駐在員雇用企業にインターン受け入れ求める「1:3ポリシー」を導入(マレーシア)
ジェトロ・ビジネス短信 / 2025年1月21日 11時50分
マレーシア人的資源省は1月15日、外国人駐在員を雇用する企業に対し、駐在員1人につき最大3人の学生インターン採用を有給で義務付ける政策、いわゆる「1:3ポリシー」を発表した。10万人規模のマレーシア人若年層の雇用促進や、将来的な労働力育成を目的に、2025年2月15日から12月31日まで試験導入し、2026年1月の実施を目指す。
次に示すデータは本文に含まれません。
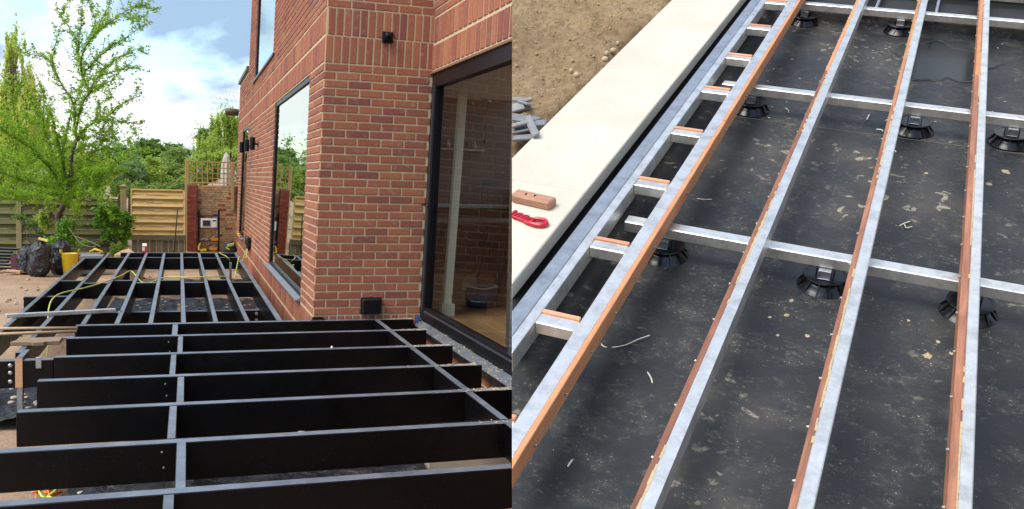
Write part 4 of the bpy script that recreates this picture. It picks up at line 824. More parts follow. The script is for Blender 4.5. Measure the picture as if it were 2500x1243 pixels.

同省傘下の人材開発公社タレントコープが発表した資料およびFAQによれば、制度の対象となるのは、駐在員サービスセンター(MyXpats)またはマレーシア・デジタルエコノミー公社(MDEC)を通じて雇用パス(EP)の承認を受けた企業。具体的には、EPのカテゴリー1(ジェトロ「マレーシア>外国人就業規制・在留許可、現地人の雇用>外国人就業規制」参照)1件につき3人、カテゴリー2は2人、カテゴリー3は1人の学生インターン採用を求める。上記FAQの11問目では、EPの件数に応じた具体的なシミュレーションも提示している。なお、マレーシアでの操業が2年未満の企業、駐在員事務所・地域事務所、政府から税制優遇を受けるデジタルおよびエネルギー分野の企業は本ポリシーの適用対象外。
採用の対象となるのは、マレーシアの高等教育機関や技術・職業教育訓練(TVET)の学生で、期間は最低10週間。月給は500~600リンギ(約1万7,500~2万1,000円、1リンギ=約35円)から。
ただし、2025年2月から試験導入を開始するのは、MyXpatsのEPカテゴリー1とカテゴリー2のみで、主に外資系企業や政府系企業、コングロマリットなどが該当するとしている。EP承認時にタレントコープから送付されるメールから、専用サイトへの登録を行い、インターン募集を開始する仕組み。現状、政府は企業に対し実施を働きかけるのみで、応じなかったとしても罰則はない。一方で、参加した企業は、研修コストなどの関連費用に対する税控除を受けられる。
産業界は強い難色示し、撤回を要請
今回の発表にマレーシア製造業者連盟(FMM)は難色示し、政策を見直すよう促している(1月16日付FMM声明)。その理由としてソー・ティエンライ会長は、声明で「技術革新を通じ急速に変化する製造業においては、欠員補充に必要とされているのは熟練労働者」と説明し、インターン採用では人材不足を解消することはできないと指摘した。若年層の雇用拡大については代わりに、製造業での長期就労に関心を持つ学生に的を絞り、業界のニーズに対応した実地研修を導入すべきだと提言した。
FMMはまた、外国人労働者の雇用凍結を早期に撤廃するのが先決だともあらためて強調。「外国人労働者は、生産性レベルを維持し、顧客の注文に対応し、マレーシアの国際競争力を確保する上で極めて重要だ」と政府に対し理解を求めた。